Melody and I have a simplified view of birthday parties. Perhaps it is more simplified than most people (which makes sense, since I like to think we live a simplified life). Birthday parties are generally for family and close friends. I imagine that our children will have maybe one OR two “friends” birthday parties. And they most likely will be in/around our house. A McDonald’s party even seems over the edge to us. And those are a couple of opinions that I doubt will change for over the years.
Finally, if you have any input or feedback on this party topic, I would love the hear it. Please leave a comment, or drop me a note. Advice is always welcome.
I think birthdays have gotten over the top also. I have two friends with small girls ages 2 & 3. They have a birthday parties each year. They invite the entire family both extended and then all of the parents friends. The food they provide must cost them at least $200 alone. Then I feel obligated to get a present for someone I would normally not get a present for. In all reality the last thing either girl needs in more of anything. I think it just feeds off the spoiled problems of today’s children. We have kept Isaak’s birthdays to just the 3 of us because we just don’t have the set up to have a lot of people over.

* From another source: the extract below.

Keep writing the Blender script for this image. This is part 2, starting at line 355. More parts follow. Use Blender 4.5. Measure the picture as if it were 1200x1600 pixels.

I read an article a few months back about a 6yr old girl who had her birthday at the human society. Instead of everyone bringer her a gift they we asked to buy something for a cat or dog at the human society. They then spent the afternoon playing with the dogs & cat. I am hoping that Isaak will grow up to be like this!
Ok I totally should have proof read my posting 🙂
Don’t worry Dani. I think the parties at the “human” society are a great idea!!! It always is nice to help the fellow “humans” out.
All joking aside, thanx for your view. At least I am not alone, now I just need to figure out what is appropriate to do.